#### MATERIALS PROVIDED

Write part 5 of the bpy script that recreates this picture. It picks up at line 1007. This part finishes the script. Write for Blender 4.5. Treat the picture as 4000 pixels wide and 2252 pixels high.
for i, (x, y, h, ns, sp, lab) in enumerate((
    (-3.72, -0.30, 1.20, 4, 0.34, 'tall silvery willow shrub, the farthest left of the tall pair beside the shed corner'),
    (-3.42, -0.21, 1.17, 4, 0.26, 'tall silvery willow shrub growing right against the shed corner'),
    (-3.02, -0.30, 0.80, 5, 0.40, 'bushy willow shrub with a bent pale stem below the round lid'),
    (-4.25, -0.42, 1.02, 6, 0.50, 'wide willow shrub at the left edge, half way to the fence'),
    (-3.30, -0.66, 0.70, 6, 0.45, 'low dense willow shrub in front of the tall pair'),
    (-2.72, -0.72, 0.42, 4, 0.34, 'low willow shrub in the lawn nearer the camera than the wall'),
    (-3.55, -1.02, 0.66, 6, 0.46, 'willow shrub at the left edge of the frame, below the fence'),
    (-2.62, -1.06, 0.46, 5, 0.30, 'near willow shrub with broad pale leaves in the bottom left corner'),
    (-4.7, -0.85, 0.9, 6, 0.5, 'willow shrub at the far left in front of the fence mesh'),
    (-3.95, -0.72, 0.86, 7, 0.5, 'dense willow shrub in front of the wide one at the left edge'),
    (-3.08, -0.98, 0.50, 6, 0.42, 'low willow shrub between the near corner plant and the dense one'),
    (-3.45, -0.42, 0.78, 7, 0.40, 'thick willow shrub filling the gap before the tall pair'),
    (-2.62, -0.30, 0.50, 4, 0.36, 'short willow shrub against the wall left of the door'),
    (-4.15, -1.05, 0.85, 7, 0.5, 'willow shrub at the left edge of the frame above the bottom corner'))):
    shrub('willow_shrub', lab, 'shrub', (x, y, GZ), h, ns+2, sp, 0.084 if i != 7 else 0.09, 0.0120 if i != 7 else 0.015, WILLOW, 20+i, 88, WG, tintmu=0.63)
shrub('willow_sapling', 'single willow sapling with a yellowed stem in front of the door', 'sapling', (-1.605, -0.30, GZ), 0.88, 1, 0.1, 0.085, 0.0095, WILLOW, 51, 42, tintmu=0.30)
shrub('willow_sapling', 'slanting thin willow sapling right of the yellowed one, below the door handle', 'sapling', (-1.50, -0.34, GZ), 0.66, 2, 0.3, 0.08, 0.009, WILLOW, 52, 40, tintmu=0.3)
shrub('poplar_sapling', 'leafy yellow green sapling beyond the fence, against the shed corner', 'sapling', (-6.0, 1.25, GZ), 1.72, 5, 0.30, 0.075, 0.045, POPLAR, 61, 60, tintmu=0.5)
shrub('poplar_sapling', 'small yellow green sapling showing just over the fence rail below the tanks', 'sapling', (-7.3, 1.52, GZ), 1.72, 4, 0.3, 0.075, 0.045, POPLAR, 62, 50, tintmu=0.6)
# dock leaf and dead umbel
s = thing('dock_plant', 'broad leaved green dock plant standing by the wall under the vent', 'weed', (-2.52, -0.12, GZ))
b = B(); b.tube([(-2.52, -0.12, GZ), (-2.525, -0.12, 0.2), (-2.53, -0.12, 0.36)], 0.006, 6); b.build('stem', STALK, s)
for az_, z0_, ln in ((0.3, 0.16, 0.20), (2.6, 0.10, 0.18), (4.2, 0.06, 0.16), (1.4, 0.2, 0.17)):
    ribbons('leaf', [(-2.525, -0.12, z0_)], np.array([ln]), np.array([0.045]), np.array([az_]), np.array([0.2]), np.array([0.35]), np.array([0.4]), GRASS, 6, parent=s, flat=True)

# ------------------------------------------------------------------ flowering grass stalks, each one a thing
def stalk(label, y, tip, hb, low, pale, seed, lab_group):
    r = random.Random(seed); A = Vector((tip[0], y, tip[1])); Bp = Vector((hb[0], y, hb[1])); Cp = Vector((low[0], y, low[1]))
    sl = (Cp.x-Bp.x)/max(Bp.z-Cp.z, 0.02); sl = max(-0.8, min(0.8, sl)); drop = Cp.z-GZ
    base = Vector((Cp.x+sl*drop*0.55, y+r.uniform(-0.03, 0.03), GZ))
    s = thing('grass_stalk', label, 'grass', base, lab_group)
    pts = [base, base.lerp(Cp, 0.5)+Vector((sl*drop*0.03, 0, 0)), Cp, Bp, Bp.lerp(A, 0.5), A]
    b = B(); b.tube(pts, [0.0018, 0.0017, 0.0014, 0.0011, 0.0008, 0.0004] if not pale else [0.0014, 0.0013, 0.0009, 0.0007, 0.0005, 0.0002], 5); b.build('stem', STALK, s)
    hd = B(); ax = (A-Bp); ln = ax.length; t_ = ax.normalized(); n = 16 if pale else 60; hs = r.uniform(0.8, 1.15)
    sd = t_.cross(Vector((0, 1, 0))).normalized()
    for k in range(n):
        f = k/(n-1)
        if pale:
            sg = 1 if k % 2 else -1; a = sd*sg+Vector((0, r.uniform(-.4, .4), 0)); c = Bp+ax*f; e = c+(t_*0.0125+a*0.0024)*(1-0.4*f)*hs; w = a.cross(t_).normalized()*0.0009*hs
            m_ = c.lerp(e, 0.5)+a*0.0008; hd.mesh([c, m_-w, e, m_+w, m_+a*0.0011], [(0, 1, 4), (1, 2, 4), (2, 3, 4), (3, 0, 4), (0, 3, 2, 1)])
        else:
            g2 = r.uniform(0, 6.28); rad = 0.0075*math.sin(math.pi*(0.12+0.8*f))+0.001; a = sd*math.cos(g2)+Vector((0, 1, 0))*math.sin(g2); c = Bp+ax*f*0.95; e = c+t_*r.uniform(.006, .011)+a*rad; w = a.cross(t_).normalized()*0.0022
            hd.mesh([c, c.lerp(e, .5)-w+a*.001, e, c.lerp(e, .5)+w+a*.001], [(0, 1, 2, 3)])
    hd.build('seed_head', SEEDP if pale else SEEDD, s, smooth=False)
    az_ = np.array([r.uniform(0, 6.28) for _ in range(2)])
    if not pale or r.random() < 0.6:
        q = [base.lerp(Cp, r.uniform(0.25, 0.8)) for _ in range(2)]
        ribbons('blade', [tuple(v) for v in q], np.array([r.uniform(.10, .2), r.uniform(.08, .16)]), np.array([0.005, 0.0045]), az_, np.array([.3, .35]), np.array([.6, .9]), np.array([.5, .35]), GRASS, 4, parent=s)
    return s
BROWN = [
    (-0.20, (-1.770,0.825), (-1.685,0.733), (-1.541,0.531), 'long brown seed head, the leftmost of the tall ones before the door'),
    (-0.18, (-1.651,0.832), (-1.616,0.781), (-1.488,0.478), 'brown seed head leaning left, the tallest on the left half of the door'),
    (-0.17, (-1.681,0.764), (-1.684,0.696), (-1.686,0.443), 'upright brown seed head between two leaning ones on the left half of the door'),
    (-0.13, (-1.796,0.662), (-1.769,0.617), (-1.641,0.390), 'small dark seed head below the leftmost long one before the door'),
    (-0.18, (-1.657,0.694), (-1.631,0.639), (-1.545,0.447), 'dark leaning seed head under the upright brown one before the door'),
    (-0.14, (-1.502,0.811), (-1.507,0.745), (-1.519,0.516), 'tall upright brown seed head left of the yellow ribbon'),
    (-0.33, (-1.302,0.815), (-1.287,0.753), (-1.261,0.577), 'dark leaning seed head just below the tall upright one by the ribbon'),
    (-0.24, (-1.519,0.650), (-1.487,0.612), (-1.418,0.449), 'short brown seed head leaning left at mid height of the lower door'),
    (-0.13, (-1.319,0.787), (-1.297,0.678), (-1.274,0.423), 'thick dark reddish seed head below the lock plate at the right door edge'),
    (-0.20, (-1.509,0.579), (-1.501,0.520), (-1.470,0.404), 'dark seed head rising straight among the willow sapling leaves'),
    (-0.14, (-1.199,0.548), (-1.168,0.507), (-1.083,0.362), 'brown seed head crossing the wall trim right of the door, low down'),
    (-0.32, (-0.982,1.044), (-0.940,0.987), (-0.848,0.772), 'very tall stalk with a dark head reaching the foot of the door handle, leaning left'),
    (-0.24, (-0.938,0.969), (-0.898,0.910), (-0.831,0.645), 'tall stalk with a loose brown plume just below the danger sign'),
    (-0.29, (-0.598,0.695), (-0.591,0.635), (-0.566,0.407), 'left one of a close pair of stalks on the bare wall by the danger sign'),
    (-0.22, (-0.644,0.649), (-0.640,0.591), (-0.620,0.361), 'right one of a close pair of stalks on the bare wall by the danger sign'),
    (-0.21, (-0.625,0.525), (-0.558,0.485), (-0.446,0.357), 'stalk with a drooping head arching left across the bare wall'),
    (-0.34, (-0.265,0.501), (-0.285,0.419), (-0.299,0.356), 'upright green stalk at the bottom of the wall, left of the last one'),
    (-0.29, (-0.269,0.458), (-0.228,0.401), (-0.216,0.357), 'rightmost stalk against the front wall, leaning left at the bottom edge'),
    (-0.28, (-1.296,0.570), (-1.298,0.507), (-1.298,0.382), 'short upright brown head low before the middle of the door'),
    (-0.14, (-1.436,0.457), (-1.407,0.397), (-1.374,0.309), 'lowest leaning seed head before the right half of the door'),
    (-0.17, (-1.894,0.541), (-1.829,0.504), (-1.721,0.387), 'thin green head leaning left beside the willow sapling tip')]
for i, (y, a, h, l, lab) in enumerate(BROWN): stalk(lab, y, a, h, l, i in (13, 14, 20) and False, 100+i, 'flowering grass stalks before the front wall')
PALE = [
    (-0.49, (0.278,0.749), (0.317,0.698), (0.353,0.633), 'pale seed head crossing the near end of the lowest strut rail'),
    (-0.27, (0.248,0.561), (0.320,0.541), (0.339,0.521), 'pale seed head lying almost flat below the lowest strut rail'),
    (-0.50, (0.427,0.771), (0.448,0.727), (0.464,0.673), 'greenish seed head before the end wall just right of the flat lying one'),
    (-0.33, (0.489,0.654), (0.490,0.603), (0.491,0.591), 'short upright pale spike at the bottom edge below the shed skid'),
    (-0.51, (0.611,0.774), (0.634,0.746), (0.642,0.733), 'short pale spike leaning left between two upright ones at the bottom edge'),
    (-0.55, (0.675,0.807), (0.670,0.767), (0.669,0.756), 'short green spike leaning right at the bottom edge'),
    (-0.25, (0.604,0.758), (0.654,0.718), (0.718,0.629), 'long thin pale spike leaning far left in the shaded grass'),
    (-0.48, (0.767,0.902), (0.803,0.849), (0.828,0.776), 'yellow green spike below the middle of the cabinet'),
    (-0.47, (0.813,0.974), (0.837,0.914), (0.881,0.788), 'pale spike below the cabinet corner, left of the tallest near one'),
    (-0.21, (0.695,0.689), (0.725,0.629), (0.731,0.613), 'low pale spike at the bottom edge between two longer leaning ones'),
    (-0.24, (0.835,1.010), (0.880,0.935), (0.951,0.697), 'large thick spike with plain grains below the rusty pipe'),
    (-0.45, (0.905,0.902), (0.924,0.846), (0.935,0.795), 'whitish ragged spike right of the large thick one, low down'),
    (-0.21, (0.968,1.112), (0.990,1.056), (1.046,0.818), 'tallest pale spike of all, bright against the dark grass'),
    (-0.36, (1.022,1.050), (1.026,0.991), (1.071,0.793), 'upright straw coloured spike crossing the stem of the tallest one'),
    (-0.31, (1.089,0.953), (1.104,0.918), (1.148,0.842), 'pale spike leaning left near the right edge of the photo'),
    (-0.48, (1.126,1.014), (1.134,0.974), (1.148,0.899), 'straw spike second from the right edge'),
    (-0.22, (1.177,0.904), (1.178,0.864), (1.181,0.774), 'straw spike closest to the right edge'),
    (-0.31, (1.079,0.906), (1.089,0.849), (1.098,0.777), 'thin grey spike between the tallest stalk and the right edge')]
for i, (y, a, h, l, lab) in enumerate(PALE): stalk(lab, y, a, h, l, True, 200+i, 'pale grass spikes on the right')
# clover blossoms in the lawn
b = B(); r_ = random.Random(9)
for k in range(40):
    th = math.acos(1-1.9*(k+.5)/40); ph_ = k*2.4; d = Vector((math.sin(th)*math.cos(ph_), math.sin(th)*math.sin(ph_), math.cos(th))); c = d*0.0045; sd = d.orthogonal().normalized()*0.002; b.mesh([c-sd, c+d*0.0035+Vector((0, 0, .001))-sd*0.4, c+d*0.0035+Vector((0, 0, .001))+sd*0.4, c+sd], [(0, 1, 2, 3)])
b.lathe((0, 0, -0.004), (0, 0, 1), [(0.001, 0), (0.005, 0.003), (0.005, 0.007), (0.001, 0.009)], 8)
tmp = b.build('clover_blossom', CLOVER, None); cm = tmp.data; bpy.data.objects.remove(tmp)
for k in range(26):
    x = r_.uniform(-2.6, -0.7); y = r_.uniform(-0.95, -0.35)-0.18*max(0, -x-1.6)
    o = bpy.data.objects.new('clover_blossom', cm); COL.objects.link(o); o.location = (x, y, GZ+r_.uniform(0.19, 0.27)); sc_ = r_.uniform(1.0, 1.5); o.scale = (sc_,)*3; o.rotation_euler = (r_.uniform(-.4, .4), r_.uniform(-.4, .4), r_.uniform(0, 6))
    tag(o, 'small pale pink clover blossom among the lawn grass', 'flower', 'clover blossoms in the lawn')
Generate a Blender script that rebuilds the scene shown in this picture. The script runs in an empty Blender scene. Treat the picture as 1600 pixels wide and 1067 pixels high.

########

* STATED TASK: Which lines above contain "Blender"? Show each of them.

* RESULT:
Write part 5 of the bpy script that recreates this picture. It picks up at line 1007. This part finishes the script. Write for Blender 4.5. Treat the picture as 4000 pixels wide and 2252 pixels high.
Generate a Blender script that rebuilds the scene shown in this picture. The script runs in an empty Blender scene. Treat the picture as 1600 pixels wide and 1067 pixels high.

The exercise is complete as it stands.